(Scripts that build scenes)

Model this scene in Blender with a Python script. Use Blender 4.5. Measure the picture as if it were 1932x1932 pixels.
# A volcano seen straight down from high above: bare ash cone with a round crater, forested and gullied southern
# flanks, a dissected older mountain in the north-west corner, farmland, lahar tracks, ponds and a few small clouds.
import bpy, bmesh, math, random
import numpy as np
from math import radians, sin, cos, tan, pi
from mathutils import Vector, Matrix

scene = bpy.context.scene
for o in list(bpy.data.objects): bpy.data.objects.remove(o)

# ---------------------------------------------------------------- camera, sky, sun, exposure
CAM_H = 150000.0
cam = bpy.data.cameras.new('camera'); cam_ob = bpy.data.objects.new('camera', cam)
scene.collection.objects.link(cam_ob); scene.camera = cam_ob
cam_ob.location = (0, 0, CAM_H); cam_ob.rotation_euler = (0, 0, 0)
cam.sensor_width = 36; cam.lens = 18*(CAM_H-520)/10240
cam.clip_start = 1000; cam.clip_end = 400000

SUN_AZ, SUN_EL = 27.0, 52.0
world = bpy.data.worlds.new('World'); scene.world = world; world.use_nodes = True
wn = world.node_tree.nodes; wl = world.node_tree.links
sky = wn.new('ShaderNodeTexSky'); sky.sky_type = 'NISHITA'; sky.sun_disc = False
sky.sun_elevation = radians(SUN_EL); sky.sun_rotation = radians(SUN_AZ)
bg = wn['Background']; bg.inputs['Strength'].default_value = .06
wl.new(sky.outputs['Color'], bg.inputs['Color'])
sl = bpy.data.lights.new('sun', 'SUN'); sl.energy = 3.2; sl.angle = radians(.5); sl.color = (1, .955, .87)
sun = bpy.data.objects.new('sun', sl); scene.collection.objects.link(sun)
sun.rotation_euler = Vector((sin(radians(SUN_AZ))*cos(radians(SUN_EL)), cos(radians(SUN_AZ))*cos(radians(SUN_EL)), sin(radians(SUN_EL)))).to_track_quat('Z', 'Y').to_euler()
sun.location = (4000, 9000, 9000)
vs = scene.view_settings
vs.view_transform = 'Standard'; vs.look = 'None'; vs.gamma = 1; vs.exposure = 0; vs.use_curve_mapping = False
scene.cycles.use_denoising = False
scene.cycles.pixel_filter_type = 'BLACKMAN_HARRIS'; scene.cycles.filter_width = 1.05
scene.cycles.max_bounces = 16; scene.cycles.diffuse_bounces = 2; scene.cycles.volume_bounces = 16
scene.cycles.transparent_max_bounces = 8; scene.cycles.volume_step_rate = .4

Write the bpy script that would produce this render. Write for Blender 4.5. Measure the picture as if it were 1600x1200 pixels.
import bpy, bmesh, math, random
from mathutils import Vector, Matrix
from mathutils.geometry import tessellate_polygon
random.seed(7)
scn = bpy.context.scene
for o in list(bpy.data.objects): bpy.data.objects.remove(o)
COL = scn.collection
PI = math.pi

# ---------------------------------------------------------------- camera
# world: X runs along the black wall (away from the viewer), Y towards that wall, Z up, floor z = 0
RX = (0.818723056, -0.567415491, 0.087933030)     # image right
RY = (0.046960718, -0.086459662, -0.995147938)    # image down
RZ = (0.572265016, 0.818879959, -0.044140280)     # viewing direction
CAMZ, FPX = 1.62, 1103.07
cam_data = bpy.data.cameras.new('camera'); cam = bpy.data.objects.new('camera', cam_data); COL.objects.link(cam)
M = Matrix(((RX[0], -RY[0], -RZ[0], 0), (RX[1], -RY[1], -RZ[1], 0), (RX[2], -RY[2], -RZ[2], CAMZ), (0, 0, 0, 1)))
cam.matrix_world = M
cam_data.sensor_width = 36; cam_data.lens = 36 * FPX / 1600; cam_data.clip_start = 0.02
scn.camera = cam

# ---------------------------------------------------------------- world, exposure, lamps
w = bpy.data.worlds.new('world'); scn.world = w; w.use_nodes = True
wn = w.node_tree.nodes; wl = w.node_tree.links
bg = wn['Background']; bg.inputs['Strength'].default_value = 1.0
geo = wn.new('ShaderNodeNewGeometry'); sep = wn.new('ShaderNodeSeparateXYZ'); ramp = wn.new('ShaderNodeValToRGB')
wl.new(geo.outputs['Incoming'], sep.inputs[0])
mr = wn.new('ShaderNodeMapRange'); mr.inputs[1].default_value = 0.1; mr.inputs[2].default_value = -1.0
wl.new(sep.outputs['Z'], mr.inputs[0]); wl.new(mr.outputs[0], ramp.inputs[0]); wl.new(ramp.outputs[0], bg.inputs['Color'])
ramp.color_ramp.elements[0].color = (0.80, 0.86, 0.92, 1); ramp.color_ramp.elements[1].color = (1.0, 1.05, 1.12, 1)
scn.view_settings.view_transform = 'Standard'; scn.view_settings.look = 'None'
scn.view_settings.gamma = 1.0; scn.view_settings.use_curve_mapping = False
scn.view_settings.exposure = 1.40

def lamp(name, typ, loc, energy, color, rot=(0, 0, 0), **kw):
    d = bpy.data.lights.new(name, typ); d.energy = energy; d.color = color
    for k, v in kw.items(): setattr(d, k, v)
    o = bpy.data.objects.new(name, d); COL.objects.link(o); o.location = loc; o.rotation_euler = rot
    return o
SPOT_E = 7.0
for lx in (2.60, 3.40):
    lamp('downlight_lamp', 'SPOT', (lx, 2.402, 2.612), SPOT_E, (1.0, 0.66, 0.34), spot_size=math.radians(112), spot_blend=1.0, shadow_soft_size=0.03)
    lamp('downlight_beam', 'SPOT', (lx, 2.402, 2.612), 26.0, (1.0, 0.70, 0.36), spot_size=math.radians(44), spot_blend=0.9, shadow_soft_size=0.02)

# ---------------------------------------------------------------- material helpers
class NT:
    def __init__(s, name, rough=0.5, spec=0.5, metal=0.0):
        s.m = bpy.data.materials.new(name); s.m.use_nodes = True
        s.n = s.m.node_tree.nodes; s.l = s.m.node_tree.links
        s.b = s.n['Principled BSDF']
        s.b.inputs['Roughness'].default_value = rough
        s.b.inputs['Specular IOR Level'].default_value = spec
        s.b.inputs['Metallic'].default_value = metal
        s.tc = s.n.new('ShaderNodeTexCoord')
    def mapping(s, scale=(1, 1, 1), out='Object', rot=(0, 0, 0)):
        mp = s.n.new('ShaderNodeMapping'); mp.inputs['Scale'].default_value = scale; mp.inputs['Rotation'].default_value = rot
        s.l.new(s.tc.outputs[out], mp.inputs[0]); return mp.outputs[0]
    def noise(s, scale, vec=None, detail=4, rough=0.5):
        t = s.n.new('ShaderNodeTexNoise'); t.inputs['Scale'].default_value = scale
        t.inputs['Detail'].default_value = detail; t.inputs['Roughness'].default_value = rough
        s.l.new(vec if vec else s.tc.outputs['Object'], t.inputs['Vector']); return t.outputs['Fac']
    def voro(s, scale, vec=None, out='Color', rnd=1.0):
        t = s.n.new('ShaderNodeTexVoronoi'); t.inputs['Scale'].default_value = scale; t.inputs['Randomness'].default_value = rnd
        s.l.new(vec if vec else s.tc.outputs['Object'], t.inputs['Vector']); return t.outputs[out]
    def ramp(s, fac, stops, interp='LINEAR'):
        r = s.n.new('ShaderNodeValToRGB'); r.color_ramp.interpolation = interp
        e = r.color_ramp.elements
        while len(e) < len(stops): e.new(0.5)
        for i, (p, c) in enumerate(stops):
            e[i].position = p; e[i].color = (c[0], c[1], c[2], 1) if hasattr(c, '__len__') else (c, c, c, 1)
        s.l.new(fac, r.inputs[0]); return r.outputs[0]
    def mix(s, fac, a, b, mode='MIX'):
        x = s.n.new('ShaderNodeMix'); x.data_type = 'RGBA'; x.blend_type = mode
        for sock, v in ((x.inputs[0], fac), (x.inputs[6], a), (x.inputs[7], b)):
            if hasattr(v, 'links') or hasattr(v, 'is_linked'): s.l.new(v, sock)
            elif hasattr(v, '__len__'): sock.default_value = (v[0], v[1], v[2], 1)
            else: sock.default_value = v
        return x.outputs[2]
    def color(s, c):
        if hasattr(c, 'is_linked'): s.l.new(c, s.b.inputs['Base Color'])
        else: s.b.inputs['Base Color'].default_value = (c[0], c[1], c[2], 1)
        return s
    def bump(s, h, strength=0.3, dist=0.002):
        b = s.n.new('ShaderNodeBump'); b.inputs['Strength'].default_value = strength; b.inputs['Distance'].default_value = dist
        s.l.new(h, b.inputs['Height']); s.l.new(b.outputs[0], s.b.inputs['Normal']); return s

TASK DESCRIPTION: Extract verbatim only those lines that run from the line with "Write the bpy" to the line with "scn.camera = cam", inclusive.

TASK OUTPUT:
Write the bpy script that would produce this render. Write for Blender 4.5. Measure the picture as if it were 1600x1200 pixels.
import bpy, bmesh, math, random
from mathutils import Vector, Matrix
from mathutils.geometry import tessellate_polygon
random.seed(7)
scn = bpy.context.scene
for o in list(bpy.data.objects): bpy.data.objects.remove(o)
COL = scn.collection
PI = math.pi

# ---------------------------------------------------------------- camera
# world: X runs along the black wall (away from the viewer), Y towards that wall, Z up, floor z = 0
RX = (0.818723056, -0.567415491, 0.087933030)     # image right
RY = (0.046960718, -0.086459662, -0.995147938)    # image down
RZ = (0.572265016, 0.818879959, -0.044140280)     # viewing direction
CAMZ, FPX = 1.62, 1103.07
cam_data = bpy.data.cameras.new('camera'); cam = bpy.data.objects.new('camera', cam_data); COL.objects.link(cam)
M = Matrix(((RX[0], -RY[0], -RZ[0], 0), (RX[1], -RY[1], -RZ[1], 0), (RX[2], -RY[2], -RZ[2], CAMZ), (0, 0, 0, 1)))
cam.matrix_world = M
cam_data.sensor_width = 36; cam_data.lens = 36 * FPX / 1600; cam_data.clip_start = 0.02
scn.camera = cam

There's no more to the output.